それから、防災のような地域をまたぐ共通的な取り組み。防災アプリも、東京だと23区ごとにバラバラに防災アプリを作っていたりして、区をちょっと出ると使えないみたいなケースもあるのですが、そうならないような広域的な取り組みも必要ですし、また地域特性に応じた自主的な取り組み、これもやっていくことになっております。

こういったことも踏まえて、標準化を推進するとか、アドバイスのために専門家を派遣するとか、そんなこともやってまいります。

好循環の創出を目指す2つの取り組み

そして、オープンデータの好循環。スライドに絵が描いてありますけれど、情報政策の担当部局の方がオープン化を依頼すると、原局・原課の方からは「ノウハウあるんですか?」「どういうメリットがあるんですか?」と、そんな質問をぶつけられることが多いと思います。ちょっと渋い顔をしてますよね。

こういった課題を好循環にもっていくために、総務省として微力ではあるんですけれど、2つ取り組みをしたいと思っています。

まずは、先進自治体の横連携を支援する。うまくやっているところのモデルやノウハウをできるだけ共有するということに取り組みたい。

それからもう1つは、先ほど言っていたビジネスにつながるような、明確なメリットのある持続モデルを推進する。自治体にもメリットがあるし、ビジネスにもなる、そういったものを推進したいと思っております。

まず1つ目の横連携支援といたしまして、例えば、営業許可データをオープン化している静岡や福井の取り組みがあります。例えば、こういったものを飲食店サイトに実装していく。ホットペッパーでも対応されているかもしれませんが、そういったものに実装していく。

こんなことが取り組みとして始まっています。専門のノウハウをできるだけほかの自治体にも見せていく。

いろんな方のコンセンサスを得て、標準化するのには時間がかかります。うまくいってるところ、先進自治体からデファクト化をどんどんやってしまおうということでございます。

総務省では、オープンデータの推進団体、これは「VLED」と言いますけれど、そのVLEDを通じて全国の取り組みを進めていくということもやっております。

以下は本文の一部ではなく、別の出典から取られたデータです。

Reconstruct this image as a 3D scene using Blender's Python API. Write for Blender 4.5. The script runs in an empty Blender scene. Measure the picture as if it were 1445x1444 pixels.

こちらには自治体会員として60団体近くが参加されています。この参加されている先進自治体の横連携を支援していくことをまさに取り組みとして進めたいと思っております。

持続的なオープン化モデルを推進

それから2点目、ビジネス連携支援。先ほども申し上げましたが、自治体にとってメリットのあるデータを出していただいて、それをやはりビジネスにつなげていく。できるだけローカルビジネスにつなげていって、持続的にやっていくことが必要だと思っています。

その1つが、今日もここにございます、都市の魅力を向上するためのプロジェクト。SUUMOさんのような不動産サイトと連携して、自治体さんがデータをオープンにすれば、そこに載っかるよと。

そこに載って、いろんな方に実際に使っていただいて、その反応もある。そしてフィードバックを得て、またさらにオープンにしていく。そういうものをやっていきたいと思っています。

もう1つは、自治体の方の関心がとても高い、観光データ。こちらをクラウドで集約して、自動で自分だけのルートガイドを作る機能があるものを、総務省の開発成果として、今、横展開を始めております。

こういったものを既存サイトに実装することで、インバウンドの取り込みが非常にやりやすくなる。こんなものも進めていきたいと思っています。

とくにビジネス連携という意味では、この不動産サイト、それから観光データ。この2つを取り組みたいと思っております。

オープンデータでシティプロモーション

この都市の魅力向上ですけれど、ここにございます3つのプレイヤー、国と自治体と民間企業さん。今回はとくにリクルートさんのご協力をいただいてやっていきます。

まさにこの「企画力」が民間企業さんのお得意とするところです。企画編集力、場作り力、ビジネスセンス、こういったものが我々の不得手なところでございますので、プロのご協力をいただきつつ、自治体さんにはぜひデータを提供いただいて、都心に負けないような地域の暮らしの魅力をアピールしたいということです。

そこを我々、国ができるだけ方向性をお示ししたり、コーディネートしたりということで貢献しながら、オープンデータとシティプロモーションを掛けあわせたプロジェクトとして進めていきたいと思っています。

我々は「都市の魅力向上プロジェクト」と呼んでいたんですが、今日「Machi. Data. Matching.」とか「Growth Luck project」、そういったプロジェクト名でやっていただけるということなので、我々もその名前でバックアップをしていきたいと思っております。

三方一両得のプロジェクトとして、総務省も全面的に後押しさせていただきたいと思います。これがキックオフイベントということですので、来年3月に向けて強力な推進体制を心がけていきたいと思っております。

少し長くなってしまいましたが、以上でございます。ありがとうございました。